▶ DIRECTIONS FOR THIS TASK
What is the number of lines in these entries that include "follow"? Write that number and no other text.

(Items from a data source)

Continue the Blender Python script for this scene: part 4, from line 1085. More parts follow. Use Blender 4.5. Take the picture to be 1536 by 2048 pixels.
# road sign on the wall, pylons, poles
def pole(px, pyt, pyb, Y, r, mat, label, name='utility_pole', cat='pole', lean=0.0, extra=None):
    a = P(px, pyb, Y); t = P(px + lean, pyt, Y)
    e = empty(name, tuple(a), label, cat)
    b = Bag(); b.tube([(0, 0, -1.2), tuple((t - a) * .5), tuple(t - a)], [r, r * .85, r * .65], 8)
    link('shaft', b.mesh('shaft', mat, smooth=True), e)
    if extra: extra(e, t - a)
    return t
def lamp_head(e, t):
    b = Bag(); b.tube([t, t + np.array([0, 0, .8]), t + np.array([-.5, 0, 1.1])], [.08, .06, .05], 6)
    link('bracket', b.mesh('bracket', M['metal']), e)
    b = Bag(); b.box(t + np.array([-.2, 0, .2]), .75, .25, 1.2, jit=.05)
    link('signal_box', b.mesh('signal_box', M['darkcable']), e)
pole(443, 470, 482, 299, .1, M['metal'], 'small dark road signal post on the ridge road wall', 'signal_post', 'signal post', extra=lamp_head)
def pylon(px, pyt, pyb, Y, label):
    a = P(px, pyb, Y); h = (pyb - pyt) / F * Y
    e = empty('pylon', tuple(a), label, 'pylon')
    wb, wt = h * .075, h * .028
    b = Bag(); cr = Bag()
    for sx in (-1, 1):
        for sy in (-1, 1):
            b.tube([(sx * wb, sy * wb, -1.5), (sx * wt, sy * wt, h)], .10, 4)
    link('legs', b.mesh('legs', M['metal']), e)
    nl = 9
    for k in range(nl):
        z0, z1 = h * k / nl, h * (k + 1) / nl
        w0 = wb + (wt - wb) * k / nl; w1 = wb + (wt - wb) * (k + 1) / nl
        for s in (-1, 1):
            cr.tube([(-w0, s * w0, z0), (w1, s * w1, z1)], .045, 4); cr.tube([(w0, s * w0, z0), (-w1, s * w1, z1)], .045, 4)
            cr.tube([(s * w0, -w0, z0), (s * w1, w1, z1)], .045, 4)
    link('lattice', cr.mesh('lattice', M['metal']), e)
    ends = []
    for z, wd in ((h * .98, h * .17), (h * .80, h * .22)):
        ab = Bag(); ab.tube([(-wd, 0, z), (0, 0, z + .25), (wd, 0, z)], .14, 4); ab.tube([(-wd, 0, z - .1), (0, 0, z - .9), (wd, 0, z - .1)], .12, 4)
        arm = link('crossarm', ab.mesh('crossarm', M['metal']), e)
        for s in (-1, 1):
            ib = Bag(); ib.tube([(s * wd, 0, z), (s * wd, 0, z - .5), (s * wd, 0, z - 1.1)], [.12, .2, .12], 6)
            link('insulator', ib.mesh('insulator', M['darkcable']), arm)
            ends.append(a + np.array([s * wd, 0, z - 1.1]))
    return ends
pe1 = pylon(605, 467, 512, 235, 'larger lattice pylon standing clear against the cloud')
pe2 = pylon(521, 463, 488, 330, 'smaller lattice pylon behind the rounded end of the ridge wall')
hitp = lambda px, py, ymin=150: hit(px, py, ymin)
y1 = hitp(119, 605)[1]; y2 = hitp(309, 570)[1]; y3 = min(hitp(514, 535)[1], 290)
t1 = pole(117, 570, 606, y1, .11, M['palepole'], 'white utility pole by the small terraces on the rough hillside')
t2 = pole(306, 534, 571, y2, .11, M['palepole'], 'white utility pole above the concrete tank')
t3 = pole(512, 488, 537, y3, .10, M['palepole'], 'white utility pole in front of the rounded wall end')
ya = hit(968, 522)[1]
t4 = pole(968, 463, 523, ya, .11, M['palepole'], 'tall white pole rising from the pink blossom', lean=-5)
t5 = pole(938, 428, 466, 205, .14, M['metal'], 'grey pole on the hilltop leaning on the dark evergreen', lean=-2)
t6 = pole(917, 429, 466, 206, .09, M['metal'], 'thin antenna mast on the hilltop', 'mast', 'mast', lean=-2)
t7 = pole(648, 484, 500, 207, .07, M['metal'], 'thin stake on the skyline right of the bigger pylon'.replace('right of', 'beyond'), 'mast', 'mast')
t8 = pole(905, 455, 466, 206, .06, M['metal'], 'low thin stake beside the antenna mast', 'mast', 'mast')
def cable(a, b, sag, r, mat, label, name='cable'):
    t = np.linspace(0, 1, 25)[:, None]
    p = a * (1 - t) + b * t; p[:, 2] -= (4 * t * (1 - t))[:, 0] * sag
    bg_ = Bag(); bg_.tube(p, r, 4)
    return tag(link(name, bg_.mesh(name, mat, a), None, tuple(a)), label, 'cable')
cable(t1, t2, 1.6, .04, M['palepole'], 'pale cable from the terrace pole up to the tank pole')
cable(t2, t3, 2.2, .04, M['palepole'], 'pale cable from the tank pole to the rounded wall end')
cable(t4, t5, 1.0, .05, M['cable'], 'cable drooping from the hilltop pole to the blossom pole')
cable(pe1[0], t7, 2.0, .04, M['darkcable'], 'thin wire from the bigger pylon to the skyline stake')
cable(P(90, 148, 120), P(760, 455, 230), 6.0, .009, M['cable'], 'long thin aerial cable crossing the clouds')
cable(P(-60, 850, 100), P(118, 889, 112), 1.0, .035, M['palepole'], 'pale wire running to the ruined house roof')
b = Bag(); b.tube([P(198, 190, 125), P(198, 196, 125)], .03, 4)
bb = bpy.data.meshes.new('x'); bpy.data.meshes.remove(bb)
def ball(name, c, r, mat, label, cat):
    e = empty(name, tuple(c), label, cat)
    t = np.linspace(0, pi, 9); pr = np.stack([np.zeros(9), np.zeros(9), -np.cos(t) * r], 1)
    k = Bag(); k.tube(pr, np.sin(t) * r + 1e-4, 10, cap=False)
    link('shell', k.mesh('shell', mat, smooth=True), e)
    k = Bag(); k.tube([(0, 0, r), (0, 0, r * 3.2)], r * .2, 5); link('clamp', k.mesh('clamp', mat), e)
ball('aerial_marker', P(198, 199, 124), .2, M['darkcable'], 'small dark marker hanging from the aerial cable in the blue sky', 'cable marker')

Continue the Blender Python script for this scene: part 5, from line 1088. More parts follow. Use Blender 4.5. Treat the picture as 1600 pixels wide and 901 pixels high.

▶ TASK ANSWER
2